Well, ok, the homebrew doesn’t have a random monster table, and neither does the League. Google returns this.

My mouth is still slightly ajar.

I guess I’ll cope.

I can picture the thing as a huge behemot 200 feet tall. I have no idea how it’s gonna interact with the other factions, but the ecology is easy.

  • The multivalent trick the PCs can fuck with and turn against the adventure?

3 Frank Miller Daredevil (Run 2–you wake up to find your greatest enemy is slowly destroying your life for fun using his/her political influence.)

Urm. PCs have no greatest enemy.

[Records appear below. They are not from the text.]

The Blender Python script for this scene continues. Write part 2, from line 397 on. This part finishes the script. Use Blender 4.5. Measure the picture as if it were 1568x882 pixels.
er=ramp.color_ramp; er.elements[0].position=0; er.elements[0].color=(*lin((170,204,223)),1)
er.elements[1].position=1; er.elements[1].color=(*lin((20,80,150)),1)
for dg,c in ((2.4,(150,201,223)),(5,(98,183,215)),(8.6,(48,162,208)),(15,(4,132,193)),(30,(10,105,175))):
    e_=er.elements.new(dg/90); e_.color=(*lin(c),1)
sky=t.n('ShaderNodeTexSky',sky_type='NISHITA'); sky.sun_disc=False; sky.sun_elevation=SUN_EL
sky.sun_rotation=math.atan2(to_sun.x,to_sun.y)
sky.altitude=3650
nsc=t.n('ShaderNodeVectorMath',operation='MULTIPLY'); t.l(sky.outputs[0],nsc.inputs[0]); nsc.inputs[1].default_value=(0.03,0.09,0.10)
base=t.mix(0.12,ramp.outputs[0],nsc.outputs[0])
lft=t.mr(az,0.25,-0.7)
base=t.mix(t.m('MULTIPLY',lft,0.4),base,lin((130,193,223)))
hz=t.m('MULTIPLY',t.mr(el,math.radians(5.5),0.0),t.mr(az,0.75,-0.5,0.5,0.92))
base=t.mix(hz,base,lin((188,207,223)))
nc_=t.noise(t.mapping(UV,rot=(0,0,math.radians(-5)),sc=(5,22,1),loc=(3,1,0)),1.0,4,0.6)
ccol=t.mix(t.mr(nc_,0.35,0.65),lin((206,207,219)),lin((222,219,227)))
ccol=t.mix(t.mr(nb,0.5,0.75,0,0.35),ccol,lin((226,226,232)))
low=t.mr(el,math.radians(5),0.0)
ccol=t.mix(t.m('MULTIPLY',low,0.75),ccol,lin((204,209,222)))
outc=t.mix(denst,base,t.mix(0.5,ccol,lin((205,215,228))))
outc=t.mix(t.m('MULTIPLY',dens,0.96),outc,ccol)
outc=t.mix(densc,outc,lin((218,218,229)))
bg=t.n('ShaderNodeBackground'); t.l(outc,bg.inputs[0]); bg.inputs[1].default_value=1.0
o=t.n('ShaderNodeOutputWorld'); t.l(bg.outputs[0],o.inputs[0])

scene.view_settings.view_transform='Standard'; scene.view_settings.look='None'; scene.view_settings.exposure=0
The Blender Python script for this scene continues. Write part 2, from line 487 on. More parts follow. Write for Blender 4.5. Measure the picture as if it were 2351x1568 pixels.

Oh, wait, I forgot about greed. No, not PCs’ greed. Now they have an enemy. Oh, I forgot about someone is holding a massive grudge, someone with scarce political power but with a big smile and an even bigger stick. The big stick can provide great leverage, and she’s quite nasty. Also players have no idea that she is a she.

  • And the new monster?

91 The people who were supposed to be doing this would have no problem with it, but we’re stuck with the PCs.

Ooook. This is hard.

It might be PCs becoming vampires/werebeasts.

It might be PCs creating monsters. As in golems and stuff.

It might be PCs “creating monsters”. And it happened thrice already. Nommy option, I’ll keep this, and possibly one of the above

  • Dumb prop/DM gimmick?

2 Frank Miller Daredevil (Run 1–fall in love with someone who wants to kill you.)

Easy-peasy.

  • Nondeath situation-altering punishment a PC might face?

54 The Younger Edda.

Ugh. The first part of the younger edda is some sort of epic. As result of the invasion the regime change might strip them of their chartered group status and crenelation benefits: in fact, changing their group of recognized adventurers to a group of adventurers armed and dangerous.

Overall comment: it’s a useful tool. Feels like divinating with a postmodern tarot deck, a welcome addition to my toolbox, where I also briefly discussed usage of an actual decks. I’m really satisfied with the table even if some of the entries are a bit extraneous to me (like those regarding american comics), but nothing forbids from swapping entries with more congenial stuff.